O tribunal fará questão, no entanto, de retomar as discussões em torno do critério de habilitação dos consórcios. Na primeira rodada de concessões, o governo havia exigido a presença de um operador estrangeiro com

experiência em aeroporto com pelo menos 5 milhões de passageiros por ano. Essa faixa de corte foi considerada baixa demais e acabou viabilizando a entrada de grupos menores em Guarulhos (SP), Viracopos (SP) e Brasília.

Para os leilões seguintes, que abrangiam o Galeão (RJ) e Confins (MG), a SAC quis aumentar o volume exigido para 35 milhões de passageiros. O tribunal considerou que não havia justificativa para a decisão. Prevaleceu, então, um novo mecanismo: a exigência deveria corresponder ao volume projetado de passageiros no primeiro ano de concessão. O critério fixado acabou sendo de 22 milhões de passageiros no Galeão e de 12 milhões em Confins.

A lógica poderá ser replicada na próxima rodada. Para o TCU, não faz nenhum sentido adotar o critério de 10 milhões de passageiros - estabelecido em resolução do Conselho Nacional de Desestatização (CND) - para os quatro aeroportos. Os estudos indicam que essa movimentação será alcançada somente no médio ou no longo prazo: 2019 em Salvador, 2021 em Porto Alegre, 2025 em Fortaleza e 2035 em Florianópolis. Ou seja, o critério definido pelo governo pode restringir a formação de consórcios.

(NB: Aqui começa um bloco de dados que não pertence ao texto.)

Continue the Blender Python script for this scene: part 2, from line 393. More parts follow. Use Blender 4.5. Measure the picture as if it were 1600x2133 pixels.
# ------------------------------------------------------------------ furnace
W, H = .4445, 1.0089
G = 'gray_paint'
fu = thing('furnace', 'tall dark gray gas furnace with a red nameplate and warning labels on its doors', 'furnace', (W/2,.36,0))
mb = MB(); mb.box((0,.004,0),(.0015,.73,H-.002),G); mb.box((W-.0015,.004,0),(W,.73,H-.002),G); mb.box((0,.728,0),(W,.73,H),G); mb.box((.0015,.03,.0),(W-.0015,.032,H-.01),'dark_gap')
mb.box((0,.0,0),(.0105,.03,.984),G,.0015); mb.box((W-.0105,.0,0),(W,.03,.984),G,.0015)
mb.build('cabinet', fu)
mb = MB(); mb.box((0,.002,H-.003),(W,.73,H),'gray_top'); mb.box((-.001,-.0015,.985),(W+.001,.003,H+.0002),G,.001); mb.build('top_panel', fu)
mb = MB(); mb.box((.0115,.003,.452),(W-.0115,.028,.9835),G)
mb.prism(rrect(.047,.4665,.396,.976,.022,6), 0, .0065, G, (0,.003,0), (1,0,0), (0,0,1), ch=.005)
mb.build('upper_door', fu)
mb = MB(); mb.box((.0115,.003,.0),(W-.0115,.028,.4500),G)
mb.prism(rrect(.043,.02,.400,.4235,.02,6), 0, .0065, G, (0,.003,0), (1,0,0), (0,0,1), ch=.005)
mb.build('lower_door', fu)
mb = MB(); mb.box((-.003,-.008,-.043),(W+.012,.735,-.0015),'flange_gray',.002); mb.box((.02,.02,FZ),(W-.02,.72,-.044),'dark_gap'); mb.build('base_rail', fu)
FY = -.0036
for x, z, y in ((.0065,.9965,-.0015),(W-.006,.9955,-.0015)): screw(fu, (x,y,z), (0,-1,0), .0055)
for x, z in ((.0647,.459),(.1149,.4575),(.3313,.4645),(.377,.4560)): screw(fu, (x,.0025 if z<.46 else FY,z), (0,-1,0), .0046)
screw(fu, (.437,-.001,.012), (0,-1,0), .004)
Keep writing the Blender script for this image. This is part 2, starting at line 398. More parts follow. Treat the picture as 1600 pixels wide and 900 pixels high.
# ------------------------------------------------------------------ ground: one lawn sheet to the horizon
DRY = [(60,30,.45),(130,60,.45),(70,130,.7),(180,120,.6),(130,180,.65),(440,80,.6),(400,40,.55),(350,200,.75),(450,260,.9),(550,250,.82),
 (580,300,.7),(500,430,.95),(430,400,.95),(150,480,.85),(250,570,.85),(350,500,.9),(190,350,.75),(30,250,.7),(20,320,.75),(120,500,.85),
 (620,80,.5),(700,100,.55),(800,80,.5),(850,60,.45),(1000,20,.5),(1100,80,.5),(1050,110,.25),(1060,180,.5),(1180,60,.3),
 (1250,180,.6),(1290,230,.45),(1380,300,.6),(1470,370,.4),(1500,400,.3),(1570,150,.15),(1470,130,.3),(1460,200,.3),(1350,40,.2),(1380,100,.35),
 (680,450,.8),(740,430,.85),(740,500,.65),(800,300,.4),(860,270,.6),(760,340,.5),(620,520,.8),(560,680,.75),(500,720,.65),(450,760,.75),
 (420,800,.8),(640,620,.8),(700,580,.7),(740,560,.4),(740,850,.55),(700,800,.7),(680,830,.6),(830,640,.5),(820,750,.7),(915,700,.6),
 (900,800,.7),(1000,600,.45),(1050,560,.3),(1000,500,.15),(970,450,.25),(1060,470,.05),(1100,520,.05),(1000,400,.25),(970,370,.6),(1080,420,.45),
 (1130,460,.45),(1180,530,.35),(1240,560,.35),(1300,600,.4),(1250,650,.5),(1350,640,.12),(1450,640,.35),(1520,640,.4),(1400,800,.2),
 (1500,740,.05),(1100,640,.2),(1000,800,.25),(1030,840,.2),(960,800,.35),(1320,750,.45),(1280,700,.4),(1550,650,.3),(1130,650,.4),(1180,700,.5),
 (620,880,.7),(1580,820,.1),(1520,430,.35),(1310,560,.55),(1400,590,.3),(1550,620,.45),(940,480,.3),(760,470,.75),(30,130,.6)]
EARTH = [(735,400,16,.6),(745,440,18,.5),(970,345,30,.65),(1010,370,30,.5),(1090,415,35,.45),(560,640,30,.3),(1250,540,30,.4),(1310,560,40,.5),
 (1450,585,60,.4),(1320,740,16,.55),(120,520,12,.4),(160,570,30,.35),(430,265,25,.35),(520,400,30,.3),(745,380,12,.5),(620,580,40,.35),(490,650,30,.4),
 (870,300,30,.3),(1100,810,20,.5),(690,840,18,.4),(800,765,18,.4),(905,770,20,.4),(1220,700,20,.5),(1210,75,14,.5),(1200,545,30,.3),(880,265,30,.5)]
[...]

Antes dos leilões, a Agência Nacional de Aviação Civil (Anac) terá que promover audiências públicas. Apesar da recessão prolongada e das incertezas políticas, os aeroportos brasileiros despertam o interesse de investidores internacionais. Grupos como a francesa ADP, a alemã Avialliance, a francesa Vinci, a espanhola Ferrovial e a argentina Corporación América têm manifestado disposição em participar.

 

Muitos reclamam, porém, das dificuldades em encontrar construtoras nacionais que assumam parcerias neste momento. A maioria das gigantes do setor está com problemas de caixa ou decorrentes da Operação Lava-Jato.